O presidente do CNPq, João Luiz Filgueiras, afirmou ao portal G1 que a agência deve ter verbas para pagar bolsistas apenas até setembro deste ano. A previsão, porém, ainda não incluía o novo corte. Especialistas estimam que esse valor cubra os pagamentos somente até julho.

Desde 2016, os repasses para o pagamento de bolsas concedidas pelo CNPq vem caindo, passando de pouco mais de 1,1 bilhão para 784,7 mil reais neste ano. Metade dos 80 mil bolsistas da agência fazem iniciação científica e recebem apenas entre 100 e 400 reais por mês.

Além de correrem o risco de ficarem sem receber, os mestrandos e doutorandos possuem ainda bolsas com valores muito baixos, defasados pela inflação. Os valores de 1,5 mil reais mensais para mestrado e 2,2 mil reais mensais para doutorado não são reajustados desde 2013.

Pesquisas de saúde em risco

Entidades ligadas à ciência também afirmam que os cortes anunciados pelo governo Bolsonaro atingem o Fundo Nacional de Desenvolvimento Científico e Tecnológico, que financia a infraestrutura de instituições científicas.
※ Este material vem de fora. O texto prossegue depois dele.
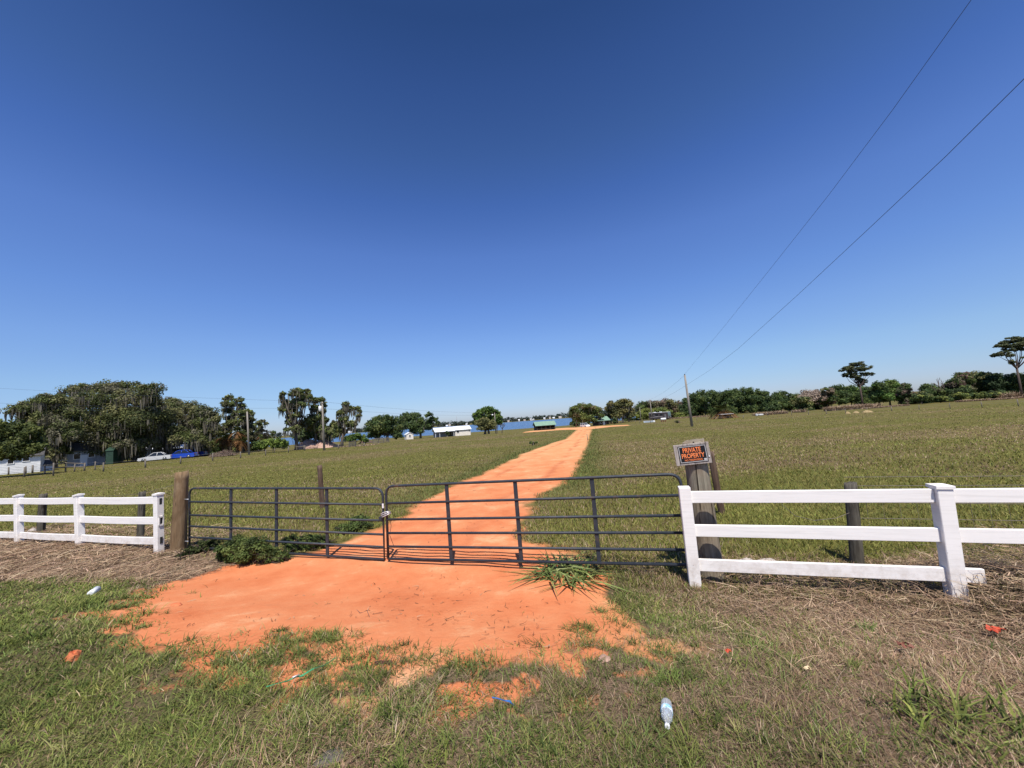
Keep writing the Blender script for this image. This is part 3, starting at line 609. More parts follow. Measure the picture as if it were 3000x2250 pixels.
bl = [('greyish dark tree left of the thin leaning pole', 1884, 1184, 18, 9, BRN+DKP), ('reddish brown budding tree behind the thin leaning pole', 1906, 1187, 20, 11, RED), ('brown twiggy tree behind the motorhome', 1930, 1184, 20, 10, BRN), ('pale brown budding tree with feathery top right of the motorhome', 1958, 1180, 22, 13, BRN+OLV), ('olive brown tree just left of the tall leaning pole', 1985, 1188, 16, 14, OLV+BRN)]
for i, (lb, u, v, ru, rv, pal) in enumerate(bl):
    tree('brown_tree', lb, 'tree', [(u, v, ru, rv), (u-ru*.4, v+rv*1.2, ru, rv), (u+ru*.5, v+rv*1.3, ru, rv*.9), (u, v+rv*2.1, ru*1.1, rv*.8)], 198, (u, 1226), pal, 3400, .42, 130+i, trunk=.2, subr=.55, group='brown budding trees behind the motorhome')
for i, (u, v) in enumerate([(1948, 1176), (1968, 1173), (1990, 1182)]):
    bare('bare_tree', ['bare feathery treetop above the motorhome roof', 'tallest bare feathery treetop right of the motorhome', 'bare treetop touching the tall leaning pole'][i], 197, (u, 1222), (u, v-2), 40+i, .45, (.17, .125, .105), .14, 4)
shrub('bush', 'low bright green bush in the grass right of the motorhome', [(1990,1216,14,8),(2000,1222,9,6)], 180, (1994,1228), YGP, 1400, .35, 141)
DT = [(2008,1175,12,11),(2028,1163,14,12),(2046,1157,14,12),(2066,1152,15,12),(2086,1154,15,12),(2107,1154,16,12),(2132,1152,17,12),(2154,1149,16,12),(2177,1147,17,12),(2198,1147,16,12),(2218,1152,15,11),(2240,1153,16,11)]
ords = ['first', 'second', 'third', 'fourth', 'fifth', 'sixth', 'seventh', 'eighth', 'ninth', 'tenth', 'eleventh', 'twelfth']
for i, (u, v, ru, rv) in enumerate(DT):
    tree('grove_tree', ords[i]+' dark green tree from the left in the tall grove right of the leaning pole', 'tree', [(u, v, ru, rv), (u-6, v+16, ru, rv*1.1), (u+7, v+18, ru, rv*1.1), (u, v+34, ru*1.1, rv*1.2), (u-7, v+46, ru, rv), (u+7, v+50, ru, rv)], 184+(i % 3)*5, (u, 1222-.07*(u-2000)), DKP, 4200, .38, 150+i, trunk=.25, group='dark grove trees')
for i, (lb, u, v, ru, rv, pal) in enumerate([('lower dark tree where the grove ends', 2262, 1166, 18, 12, DKP), ('dark rounded tree behind the left reeds', 2290, 1158, 22, 12, DKP), ('dark tree left of the pale twiggy crown', 2325, 1166, 20, 12, DKP+OLV), ('olive low tree behind the reeds', 2352, 1172, 20, 12, OLV+DKP), ('pale brown twiggy tree behind the hedge line', 2380, 1150, 28, 10, [(.16, .125, .10), (.12, .095, .072)]), ('dark tree right of the pale twiggy crown', 2405, 1160, 24, 14, DKP), ('grey topped tree left of the tall pine', 2424, 1145, 18, 12, BRN+DKP), ('rounded dark tree left of the tall pine trunk', 2458, 1140, 24, 13, DKP), ('dark tree directly behind the tall pine trunk', 2495, 1138, 28, 13, DKP+RNDP), ('dark tree right of the tall pine trunk', 2535, 1146, 22, 14, DKP)]):
    tree('wood_tree', lb, 'tree', [(u, v, ru, rv), (u-ru*.5, v+rv*1.1, ru*.9, rv), (u+ru*.5, v+rv*1.2, ru*.9, rv), (u, v+rv*2., ru*1.1, rv*.9), (u-ru*.6, v+rv*2.6, ru*.8, rv*.8), (u+ru*.6, v+rv*2.6, ru*.8, rv*.8)], 128+(i*7 % 3)*4, (u, 1208-.07*(u-2260)), pal, 4200, .3, 170+i, trunk=.2, group='wood behind the reeds')
for i, (lb, u, v, ru, rv, pal) in enumerate([('wide green tree right of the tall pine', 2575, 1132, 24, 12, RNDP+DKP), ('bright green rounded tree beside the brown tree', 2608, 1124, 24, 13, RNDP), ('reddish brown bare looking tree in the gap of the treeline', 2650, 1138, 16, 13, RED+DKP), ('low green scrub right of the reddish tree', 2700, 1160, 22, 10, DKP+OLV), ('dark rounded tree left of the dead snag', 2730, 1136, 24, 14, DKP), ('dark tree right of the dead snag', 2780, 1132, 20, 14, DKP+RED), ('greyish topped tree in the right treeline', 2815, 1104, 24, 13, RED+DKP), ('green tree with a flat top in the right treeline', 2850, 1102, 28, 13, DKP+OLV), ('green tree left of the very dark tree', 2886, 1102, 22, 12, OLV+DKP), ('very dark tree left of the big right pine', 2912, 1106, 18, 16, [(.014, .024, .009), (.02, .03, .011)]), ('dark tree under the big right pine', 2956, 1112, 24, 16, DKP), ('dark tree at the right edge of the photo', 2998, 1106, 26, 18, DKP)]):
    tree('wood_tree', lb, 'tree', [(u, v, ru, rv), (u-ru*.6, v+rv*1.2, ru*.9, rv), (u+ru*.6, v+rv*1.2, ru*.9, rv), (u, v+rv*2.2, ru*1.1, rv), (u+ru*.3, v+rv*3., ru, rv*.8)], 99+(i*5 % 3)*3, (u, 1190-.07*(u-2560)), pal, 5200, .26, 190+i, trunk=.2, group='right hand treeline')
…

O fundo teve 80% de seus recursos contingenciados.

“Está ocorrendo um desmonte do sistema nacional de ciência e tecnologia, colocando em risco grupos de pesquisa constituídos nos últimos anos. O atual corte pode afetar grandes projetos como o Sirius e o Laboratório Nacional de Luz Síncotron, que o Brasil construiu a duras penas, ou o Laboratório de Ciência e Computação (LCC), que podem não ter condições de operar sem manutenção”, afirma Moreira, da SBPC.

O físico diz que, no futuro, o país pode ter dificuldades também para desenvolver pesquisas essenciais na área de saúde. Segundo ele, o Brasil só foi pioneiro nos estudos sobre o zika porque na época havia condições para a realização de pesquisas. Cientistas brasileiros foram os primeiros a descobrir a conexão entre o vírus e os casos de microcefalia.

Com a falta de manutenção de laboratórios, que se deterioram com o tempo, a redução dos investimentos também representa uma perda dos recursos já aplicados no setor. Além disso, impulsiona a fuga de cérebros, com pesquisadores deixando o Brasil para realizar seus trabalhos em países que ofereçam melhores condições.

“Atualmente, o protagonismo das nações está baseado muito mais no poder do conhecimento do que no das armas. A pergunta é o que vai acontecer no Brasil num mundo que valoriza cada vez mais o conhecimento. A resposta é óbvia: o país vai se atrasar cada vez mais em relação a outros países”, afirma Davidovich.

O Brasil investe menos de 1% do Produto Interno Bruto (PIB) na área de ciência, tecnologia e inovação. Em alguns países europeus, o percentual gira em torno de 3%, e nos Estados Unidos, é de cerca de 2%.